**Exercise goal:**
Please retype the data in full and exactly; the pictures are not part of the copy.

=== Stored data ===

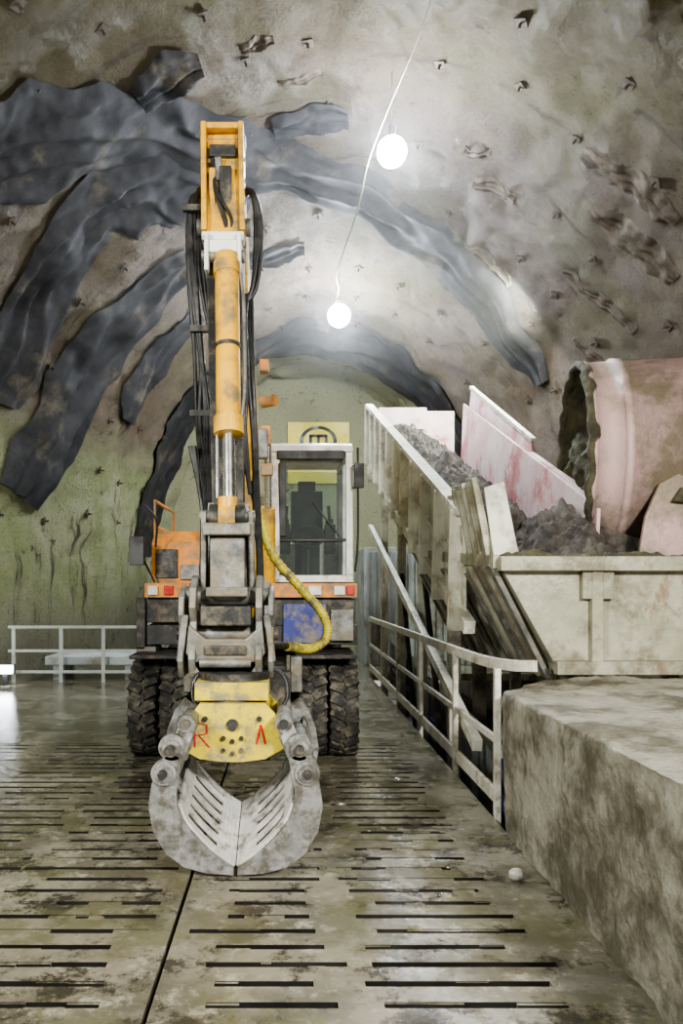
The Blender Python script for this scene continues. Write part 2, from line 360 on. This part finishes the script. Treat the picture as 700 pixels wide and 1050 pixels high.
while yy<17.6:
    b.beam((1.80,yy,zt(yy)),(1.80,yy+.18,zt(yy)-1.3),.15,.06,'chute'); yy+=.92
b.beam((1.80,7.4,.35),(1.80,17,3.1),.09,.12,'chute')
b.quadplate((3.45,8.6,2.72),(3.5,15.4,zt(15.4)+.3),(3.4,15.4,3.2),(3.4,8.6,1.6),.04,'pink')
b.quadplate((3.50,11.2,3.1),(3.50,15.4,4.6),(3.62,15.4,zt(15.4)+.62),(3.62,11.6,zt(11.6)+.22),.03,'pink')
b.beam((3.47,8.6,2.75),(3.52,11.3,zt(11.3)+.05),.08,.06,'pink'); b.beam((3.62,11.5,zt(11.5)+.22),(3.62,15.4,zt(15.4)+.62),.08,.06,'chute')
b.bb(1.9,3.5,16.4,16.46,4.0,5.5,'pink'); b.bb(1.9,2.9,16.3,16.36,5.1,5.55,'pink')
b.quadplate((1.9,10,1.7),(3.4,10,1.7),(3.4,17,4.0),(1.9,17,4.0),.05,'steel')
for yy,z1 in ((9.3,1.5),(11.5,2.3),(13.6,3.0),(16,3.7)):
    for x in (1.98,3.35): b.bb(x-.07,x+.07,yy-.07,yy+.07,-1.6,z1,'chute')
for yy in (9.3,11.5): b.beam((1.98,yy,-1.4),(1.98,yy+2.1,2.1),.07,.07,'dark')
b.done()
b=B('conveyor_frame',H,.006)
b.quadplate((2.15,7.6,-.9),(2.15,16.0,-.3),(2.15,16.0,.75),(2.15,7.6,.2),.05,'cont')
for k in range(9): b.beam((2.10,7.8+k*1.0,-.9+k*.07),(2.10,7.8+k*1.0,.22+k*.065),.08,.10,'cont' if k%3 else 'blue')
b.beam((2.1,7.6,.22),(2.1,16,.78),.10,.08,'wrail'); b.beam((2.1,7.6,-.35),(2.1,16,.2),.06,.05,'blue')
b.done()
b=B('muck_pile',H); nx,ny=80,340; vs=[]
for j in range(ny+1):
    yy=7.1+9.2*j/ny
    for i in range(nx+1):
        xm=3.42 if yy>8.7 else 5.3
        x=1.98+(xm-1.98)*i/nx
        base=1.93+.74*math.exp(-((yy-8.9)/1.0)**2-((x-3.05)/.6)**2)
        inc=zt(yy)-.30-.62*max(0,(x-2.45))**1.3-.3*max(0,2.3-x)
        z=max(base,inc) if yy>9.3 and yy<10.5 else (inc if yy>=10.5 else base)
        n1=noise.noise(V((x*1.6,yy*1.6,0)))*.16+abs(noise.noise(V((x*4,yy*4,2))))*.24-.05+abs(noise.noise(V((x*11,yy*11,5))))*.12
        vs.append((x,yy,z+n1))
n=nx+1
b.add(vs,[(j*n+i,j*n+i+1,(j+1)*n+i+1,(j+1)*n+i) for j in range(ny) for i in range(nx)],'muck',False); b.done()
# ---------------------------------------------------------------- drum
D=empty('muck_drum'); RD=Matrix.Rotation(-math.radians(11),3,'Z')
b=B('shell',D); c=V((3.50,9.5,3.40)); R=1.13
b.lathe([(0,R-.06),(0,R+.02),(.05,R+.02),(.05,R),(.34,R),(.34,R+.03),(.42,R+.03),(.42,R),(3.6,R),(3.6,.05)],c,'drum',72,RD)
b.lathe([(0,R-.06),(.9,R-.10)],c,'olive',72,RD)
for k in range(3): b.lathe([(1.2+k*.7,R),(1.2+k*.7,R+.025),(1.28+k*.7,R+.025),(1.28+k*.7,R)],c,'drum',72,RD)
b.done()
b=B('muck_fill',D); vs=[]; nr_,na=24,90
for i in range(nr_+1):
    for k in range(na):
        r_=(R-.05)*i/nr_; t=2*math.pi*k/na; yy=r_*math.cos(t); z=r_*math.sin(t)
        x=.02+.22*sstep((z+.5)/1.1)+.24*noise.noise(V((yy*1.8,z*1.8,0)))+.2*abs(noise.noise(V((yy*5,z*5,0))))
        vs.append(c+RD@V((x,yy,z)))
b.add(vs,[(i*na+k,i*na+(k+1)%na,(i+1)*na+(k+1)%na,(i+1)*na+k) for i in range(nr_) for k in range(na)],'olive',True)
ring=[]
for k in range(91):
    t=2*math.pi*k/90; ring.append(c+RD@V((.0+.05*noise.noise(V((k*.4,2,0))),(R-.02)*math.cos(t),(R-.02)*math.sin(t))))
b.sweep(ring,lambda i:.045+.05*abs(noise.noise(V((math.cos(i*.0698)*4,math.sin(i*.0698)*4,0)))),'olive',8)
b.done()
b=B('cradle',D,.01)
for x in (4.3,5.2): b.prism([(8.7,2.1),(10.4,2.1),(10.4,2.75),(9.9,2.45),(9.4,2.37),(9.0,2.45),(8.7,2.7)],'X',x-.06,x+.06,'drum')
b.prism([(3.72,2.15),(5.6,2.15),(5.6,3.1),(5.0,3.12),(4.6,3.0),(4.2,3.08),(3.95,2.95),(3.80,2.6)],'Y',8.28,8.34,'drum')
b.prism([(4.05,2.75),(4.6,2.7),(5.6,2.72),(5.6,2.95),(4.9,2.92),(4.5,2.98),(4.15,2.90)],'Y',8.2,8.27,'olive'); b.done()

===

**The output:**
The Blender Python script for this scene continues. Write part 2, from line 360 on. This part finishes the script. Treat the picture as 700 pixels wide and 1050 pixels high.
while yy<17.6:
    b.beam((1.80,yy,zt(yy)),(1.80,yy+.18,zt(yy)-1.3),.15,.06,'chute'); yy+=.92
b.beam((1.80,7.4,.35),(1.80,17,3.1),.09,.12,'chute')
b.quadplate((3.45,8.6,2.72),(3.5,15.4,zt(15.4)+.3),(3.4,15.4,3.2),(3.4,8.6,1.6),.04,'pink')
b.quadplate((3.50,11.2,3.1),(3.50,15.4,4.6),(3.62,15.4,zt(15.4)+.62),(3.62,11.6,zt(11.6)+.22),.03,'pink')
b.beam((3.47,8.6,2.75),(3.52,11.3,zt(11.3)+.05),.08,.06,'pink'); b.beam((3.62,11.5,zt(11.5)+.22),(3.62,15.4,zt(15.4)+.62),.08,.06,'chute')
b.bb(1.9,3.5,16.4,16.46,4.0,5.5,'pink'); b.bb(1.9,2.9,16.3,16.36,5.1,5.55,'pink')
b.quadplate((1.9,10,1.7),(3.4,10,1.7),(3.4,17,4.0),(1.9,17,4.0),.05,'steel')
for yy,z1 in ((9.3,1.5),(11.5,2.3),(13.6,3.0),(16,3.7)):
    for x in (1.98,3.35): b.bb(x-.07,x+.07,yy-.07,yy+.07,-1.6,z1,'chute')
for yy in (9.3,11.5): b.beam((1.98,yy,-1.4),(1.98,yy+2.1,2.1),.07,.07,'dark')
b.done()
b=B('conveyor_frame',H,.006)
b.quadplate((2.15,7.6,-.9),(2.15,16.0,-.3),(2.15,16.0,.75),(2.15,7.6,.2),.05,'cont')
for k in range(9): b.beam((2.10,7.8+k*1.0,-.9+k*.07),(2.10,7.8+k*1.0,.22+k*.065),.08,.10,'cont' if k%3 else 'blue')
b.beam((2.1,7.6,.22),(2.1,16,.78),.10,.08,'wrail'); b.beam((2.1,7.6,-.35),(2.1,16,.2),.06,.05,'blue')
b.done()
b=B('muck_pile',H); nx,ny=80,340; vs=[]
for j in range(ny+1):
    yy=7.1+9.2*j/ny
    for i in range(nx+1):
        xm=3.42 if yy>8.7 else 5.3
        x=1.98+(xm-1.98)*i/nx
        base=1.93+.74*math.exp(-((yy-8.9)/1.0)**2-((x-3.05)/.6)**2)
        inc=zt(yy)-.30-.62*max(0,(x-2.45))**1.3-.3*max(0,2.3-x)
        z=max(base,inc) if yy>9.3 and yy<10.5 else (inc if yy>=10.5 else base)
        n1=noise.noise(V((x*1.6,yy*1.6,0)))*.16+abs(noise.noise(V((x*4,yy*4,2))))*.24-.05+abs(noise.noise(V((x*11,yy*11,5))))*.12
        vs.append((x,yy,z+n1))
n=nx+1
b.add(vs,[(j*n+i,j*n+i+1,(j+1)*n+i+1,(j+1)*n+i) for j in range(ny) for i in range(nx)],'muck',False); b.done()
# ---------------------------------------------------------------- drum
D=empty('muck_drum'); RD=Matrix.Rotation(-math.radians(11),3,'Z')
b=B('shell',D); c=V((3.50,9.5,3.40)); R=1.13
b.lathe([(0,R-.06),(0,R+.02),(.05,R+.02),(.05,R),(.34,R),(.34,R+.03),(.42,R+.03),(.42,R),(3.6,R),(3.6,.05)],c,'drum',72,RD)
b.lathe([(0,R-.06),(.9,R-.10)],c,'olive',72,RD)
for k in range(3): b.lathe([(1.2+k*.7,R),(1.2+k*.7,R+.025),(1.28+k*.7,R+.025),(1.28+k*.7,R)],c,'drum',72,RD)
b.done()
b=B('muck_fill',D); vs=[]; nr_,na=24,90
for i in range(nr_+1):
    for k in range(na):
        r_=(R-.05)*i/nr_; t=2*math.pi*k/na; yy=r_*math.cos(t); z=r_*math.sin(t)
        x=.02+.22*sstep((z+.5)/1.1)+.24*noise.noise(V((yy*1.8,z*1.8,0)))+.2*abs(noise.noise(V((yy*5,z*5,0))))
        vs.append(c+RD@V((x,yy,z)))
b.add(vs,[(i*na+k,i*na+(k+1)%na,(i+1)*na+(k+1)%na,(i+1)*na+k) for i in range(nr_) for k in range(na)],'olive',True)
ring=[]
for k in range(91):
    t=2*math.pi*k/90; ring.append(c+RD@V((.0+.05*noise.noise(V((k*.4,2,0))),(R-.02)*math.cos(t),(R-.02)*math.sin(t))))
b.sweep(ring,lambda i:.045+.05*abs(noise.noise(V((math.cos(i*.0698)*4,math.sin(i*.0698)*4,0)))),'olive',8)
b.done()
b=B('cradle',D,.01)
for x in (4.3,5.2): b.prism([(8.7,2.1),(10.4,2.1),(10.4,2.75),(9.9,2.45),(9.4,2.37),(9.0,2.45),(8.7,2.7)],'X',x-.06,x+.06,'drum')
b.prism([(3.72,2.15),(5.6,2.15),(5.6,3.1),(5.0,3.12),(4.6,3.0),(4.2,3.08),(3.95,2.95),(3.80,2.6)],'Y',8.28,8.34,'drum')
b.prism([(4.05,2.75),(4.6,2.7),(5.6,2.72),(5.6,2.95),(4.9,2.92),(4.5,2.98),(4.15,2.90)],'Y',8.2,8.27,'olive'); b.done()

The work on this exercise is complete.